### What you have to do
All entries below are to be set down again, identical to the source.

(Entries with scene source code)
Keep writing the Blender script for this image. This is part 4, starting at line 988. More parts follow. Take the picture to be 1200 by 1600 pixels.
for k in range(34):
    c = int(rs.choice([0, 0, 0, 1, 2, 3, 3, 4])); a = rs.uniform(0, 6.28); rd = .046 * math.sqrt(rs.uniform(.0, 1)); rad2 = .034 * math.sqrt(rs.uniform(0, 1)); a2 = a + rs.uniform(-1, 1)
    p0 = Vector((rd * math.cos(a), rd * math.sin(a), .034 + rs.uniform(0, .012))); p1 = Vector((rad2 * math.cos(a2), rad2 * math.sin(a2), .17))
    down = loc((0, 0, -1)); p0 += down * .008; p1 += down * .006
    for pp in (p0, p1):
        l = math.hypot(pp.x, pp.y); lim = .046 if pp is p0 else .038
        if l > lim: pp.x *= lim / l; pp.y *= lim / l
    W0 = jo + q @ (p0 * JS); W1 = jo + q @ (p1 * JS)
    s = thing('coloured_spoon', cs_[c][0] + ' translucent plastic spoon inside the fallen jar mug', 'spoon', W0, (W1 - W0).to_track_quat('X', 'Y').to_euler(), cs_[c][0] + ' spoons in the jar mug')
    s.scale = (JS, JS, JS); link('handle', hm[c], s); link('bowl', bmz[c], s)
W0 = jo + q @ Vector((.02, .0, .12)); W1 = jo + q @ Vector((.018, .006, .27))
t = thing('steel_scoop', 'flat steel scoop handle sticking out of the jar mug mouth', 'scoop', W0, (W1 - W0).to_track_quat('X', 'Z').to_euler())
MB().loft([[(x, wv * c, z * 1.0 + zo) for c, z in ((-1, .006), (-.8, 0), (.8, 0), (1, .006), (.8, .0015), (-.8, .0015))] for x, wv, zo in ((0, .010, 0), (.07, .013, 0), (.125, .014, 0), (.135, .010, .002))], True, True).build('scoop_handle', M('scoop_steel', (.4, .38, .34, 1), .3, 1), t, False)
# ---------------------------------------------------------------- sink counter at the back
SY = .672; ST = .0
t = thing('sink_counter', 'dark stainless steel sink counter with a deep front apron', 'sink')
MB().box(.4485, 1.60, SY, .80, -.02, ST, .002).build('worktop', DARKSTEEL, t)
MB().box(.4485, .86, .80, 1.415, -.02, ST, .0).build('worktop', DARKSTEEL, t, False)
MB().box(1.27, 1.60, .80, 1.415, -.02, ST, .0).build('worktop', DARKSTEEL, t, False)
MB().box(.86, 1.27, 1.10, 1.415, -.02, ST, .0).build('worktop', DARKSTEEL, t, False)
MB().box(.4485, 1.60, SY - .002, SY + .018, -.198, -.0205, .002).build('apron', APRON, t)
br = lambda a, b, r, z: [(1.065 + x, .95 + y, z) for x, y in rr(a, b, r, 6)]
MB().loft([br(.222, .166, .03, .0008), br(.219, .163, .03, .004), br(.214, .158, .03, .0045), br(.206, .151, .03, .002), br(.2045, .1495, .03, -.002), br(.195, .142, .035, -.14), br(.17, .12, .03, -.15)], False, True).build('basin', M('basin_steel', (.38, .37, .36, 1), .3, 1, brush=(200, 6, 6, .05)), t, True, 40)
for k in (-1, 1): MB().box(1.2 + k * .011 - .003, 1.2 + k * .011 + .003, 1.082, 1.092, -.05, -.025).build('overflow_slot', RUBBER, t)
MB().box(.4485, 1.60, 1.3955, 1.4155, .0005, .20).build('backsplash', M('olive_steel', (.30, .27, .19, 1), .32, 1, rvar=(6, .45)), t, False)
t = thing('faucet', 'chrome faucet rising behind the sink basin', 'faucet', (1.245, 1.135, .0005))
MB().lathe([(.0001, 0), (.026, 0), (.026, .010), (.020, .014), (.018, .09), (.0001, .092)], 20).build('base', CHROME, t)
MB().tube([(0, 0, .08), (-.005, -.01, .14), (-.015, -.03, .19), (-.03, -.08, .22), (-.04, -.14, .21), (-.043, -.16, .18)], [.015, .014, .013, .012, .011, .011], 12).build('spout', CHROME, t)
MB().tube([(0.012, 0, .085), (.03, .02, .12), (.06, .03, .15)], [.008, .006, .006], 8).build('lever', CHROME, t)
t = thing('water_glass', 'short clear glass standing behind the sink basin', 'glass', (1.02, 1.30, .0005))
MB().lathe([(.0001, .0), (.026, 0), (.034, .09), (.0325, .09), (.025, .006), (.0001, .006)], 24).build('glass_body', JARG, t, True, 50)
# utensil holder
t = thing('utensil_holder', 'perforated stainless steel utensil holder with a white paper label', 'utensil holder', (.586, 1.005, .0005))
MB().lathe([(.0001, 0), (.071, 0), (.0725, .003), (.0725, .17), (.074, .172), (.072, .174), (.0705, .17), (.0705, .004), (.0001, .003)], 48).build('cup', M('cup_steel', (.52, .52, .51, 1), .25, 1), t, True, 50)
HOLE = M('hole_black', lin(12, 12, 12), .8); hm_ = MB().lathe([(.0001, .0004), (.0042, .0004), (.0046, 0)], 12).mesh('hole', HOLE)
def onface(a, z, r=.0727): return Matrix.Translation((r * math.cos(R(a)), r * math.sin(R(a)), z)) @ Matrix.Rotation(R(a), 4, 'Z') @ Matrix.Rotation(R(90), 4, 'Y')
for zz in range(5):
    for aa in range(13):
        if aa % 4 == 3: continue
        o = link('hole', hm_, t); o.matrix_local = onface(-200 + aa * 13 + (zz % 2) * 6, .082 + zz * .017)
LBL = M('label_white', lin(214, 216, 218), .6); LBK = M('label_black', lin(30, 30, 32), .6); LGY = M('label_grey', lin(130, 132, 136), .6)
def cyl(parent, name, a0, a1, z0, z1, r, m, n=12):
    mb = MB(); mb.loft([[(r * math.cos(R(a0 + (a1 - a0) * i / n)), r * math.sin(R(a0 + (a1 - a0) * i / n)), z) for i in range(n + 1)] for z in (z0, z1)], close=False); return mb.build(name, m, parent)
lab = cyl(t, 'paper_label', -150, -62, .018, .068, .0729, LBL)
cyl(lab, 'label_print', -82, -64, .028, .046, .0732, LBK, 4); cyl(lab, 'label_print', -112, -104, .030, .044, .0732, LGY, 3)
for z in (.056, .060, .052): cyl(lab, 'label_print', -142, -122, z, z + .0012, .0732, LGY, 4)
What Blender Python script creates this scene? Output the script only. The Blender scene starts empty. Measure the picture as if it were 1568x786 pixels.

### Reply to the task
Keep writing the Blender script for this image. This is part 4, starting at line 988. More parts follow. Take the picture to be 1200 by 1600 pixels.
for k in range(34):
    c = int(rs.choice([0, 0, 0, 1, 2, 3, 3, 4])); a = rs.uniform(0, 6.28); rd = .046 * math.sqrt(rs.uniform(.0, 1)); rad2 = .034 * math.sqrt(rs.uniform(0, 1)); a2 = a + rs.uniform(-1, 1)
    p0 = Vector((rd * math.cos(a), rd * math.sin(a), .034 + rs.uniform(0, .012))); p1 = Vector((rad2 * math.cos(a2), rad2 * math.sin(a2), .17))
    down = loc((0, 0, -1)); p0 += down * .008; p1 += down * .006
    for pp in (p0, p1):
        l = math.hypot(pp.x, pp.y); lim = .046 if pp is p0 else .038
        if l > lim: pp.x *= lim / l; pp.y *= lim / l
    W0 = jo + q @ (p0 * JS); W1 = jo + q @ (p1 * JS)
    s = thing('coloured_spoon', cs_[c][0] + ' translucent plastic spoon inside the fallen jar mug', 'spoon', W0, (W1 - W0).to_track_quat('X', 'Y').to_euler(), cs_[c][0] + ' spoons in the jar mug')
    s.scale = (JS, JS, JS); link('handle', hm[c], s); link('bowl', bmz[c], s)
W0 = jo + q @ Vector((.02, .0, .12)); W1 = jo + q @ Vector((.018, .006, .27))
t = thing('steel_scoop', 'flat steel scoop handle sticking out of the jar mug mouth', 'scoop', W0, (W1 - W0).to_track_quat('X', 'Z').to_euler())
MB().loft([[(x, wv * c, z * 1.0 + zo) for c, z in ((-1, .006), (-.8, 0), (.8, 0), (1, .006), (.8, .0015), (-.8, .0015))] for x, wv, zo in ((0, .010, 0), (.07, .013, 0), (.125, .014, 0), (.135, .010, .002))], True, True).build('scoop_handle', M('scoop_steel', (.4, .38, .34, 1), .3, 1), t, False)
# ---------------------------------------------------------------- sink counter at the back
SY = .672; ST = .0
t = thing('sink_counter', 'dark stainless steel sink counter with a deep front apron', 'sink')
MB().box(.4485, 1.60, SY, .80, -.02, ST, .002).build('worktop', DARKSTEEL, t)
MB().box(.4485, .86, .80, 1.415, -.02, ST, .0).build('worktop', DARKSTEEL, t, False)
MB().box(1.27, 1.60, .80, 1.415, -.02, ST, .0).build('worktop', DARKSTEEL, t, False)
MB().box(.86, 1.27, 1.10, 1.415, -.02, ST, .0).build('worktop', DARKSTEEL, t, False)
MB().box(.4485, 1.60, SY - .002, SY + .018, -.198, -.0205, .002).build('apron', APRON, t)
br = lambda a, b, r, z: [(1.065 + x, .95 + y, z) for x, y in rr(a, b, r, 6)]
MB().loft([br(.222, .166, .03, .0008), br(.219, .163, .03, .004), br(.214, .158, .03, .0045), br(.206, .151, .03, .002), br(.2045, .1495, .03, -.002), br(.195, .142, .035, -.14), br(.17, .12, .03, -.15)], False, True).build('basin', M('basin_steel', (.38, .37, .36, 1), .3, 1, brush=(200, 6, 6, .05)), t, True, 40)
for k in (-1, 1): MB().box(1.2 + k * .011 - .003, 1.2 + k * .011 + .003, 1.082, 1.092, -.05, -.025).build('overflow_slot', RUBBER, t)
MB().box(.4485, 1.60, 1.3955, 1.4155, .0005, .20).build('backsplash', M('olive_steel', (.30, .27, .19, 1), .32, 1, rvar=(6, .45)), t, False)
t = thing('faucet', 'chrome faucet rising behind the sink basin', 'faucet', (1.245, 1.135, .0005))
MB().lathe([(.0001, 0), (.026, 0), (.026, .010), (.020, .014), (.018, .09), (.0001, .092)], 20).build('base', CHROME, t)
MB().tube([(0, 0, .08), (-.005, -.01, .14), (-.015, -.03, .19), (-.03, -.08, .22), (-.04, -.14, .21), (-.043, -.16, .18)], [.015, .014, .013, .012, .011, .011], 12).build('spout', CHROME, t)
MB().tube([(0.012, 0, .085), (.03, .02, .12), (.06, .03, .15)], [.008, .006, .006], 8).build('lever', CHROME, t)
t = thing('water_glass', 'short clear glass standing behind the sink basin', 'glass', (1.02, 1.30, .0005))
MB().lathe([(.0001, .0), (.026, 0), (.034, .09), (.0325, .09), (.025, .006), (.0001, .006)], 24).build('glass_body', JARG, t, True, 50)
# utensil holder
t = thing('utensil_holder', 'perforated stainless steel utensil holder with a white paper label', 'utensil holder', (.586, 1.005, .0005))
MB().lathe([(.0001, 0), (.071, 0), (.0725, .003), (.0725, .17), (.074, .172), (.072, .174), (.0705, .17), (.0705, .004), (.0001, .003)], 48).build('cup', M('cup_steel', (.52, .52, .51, 1), .25, 1), t, True, 50)
HOLE = M('hole_black', lin(12, 12, 12), .8); hm_ = MB().lathe([(.0001, .0004), (.0042, .0004), (.0046, 0)], 12).mesh('hole', HOLE)
def onface(a, z, r=.0727): return Matrix.Translation((r * math.cos(R(a)), r * math.sin(R(a)), z)) @ Matrix.Rotation(R(a), 4, 'Z') @ Matrix.Rotation(R(90), 4, 'Y')
for zz in range(5):
    for aa in range(13):
        if aa % 4 == 3: continue
        o = link('hole', hm_, t); o.matrix_local = onface(-200 + aa * 13 + (zz % 2) * 6, .082 + zz * .017)
LBL = M('label_white', lin(214, 216, 218), .6); LBK = M('label_black', lin(30, 30, 32), .6); LGY = M('label_grey', lin(130, 132, 136), .6)
def cyl(parent, name, a0, a1, z0, z1, r, m, n=12):
    mb = MB(); mb.loft([[(r * math.cos(R(a0 + (a1 - a0) * i / n)), r * math.sin(R(a0 + (a1 - a0) * i / n)), z) for i in range(n + 1)] for z in (z0, z1)], close=False); return mb.build(name, m, parent)
lab = cyl(t, 'paper_label', -150, -62, .018, .068, .0729, LBL)
cyl(lab, 'label_print', -82, -64, .028, .046, .0732, LBK, 4); cyl(lab, 'label_print', -112, -104, .030, .044, .0732, LGY, 3)
for z in (.056, .060, .052): cyl(lab, 'label_print', -142, -122, z, z + .0012, .0732, LGY, 4)
What Blender Python script creates this scene? Output the script only. The Blender scene starts empty. Measure the picture as if it were 1568x786 pixels.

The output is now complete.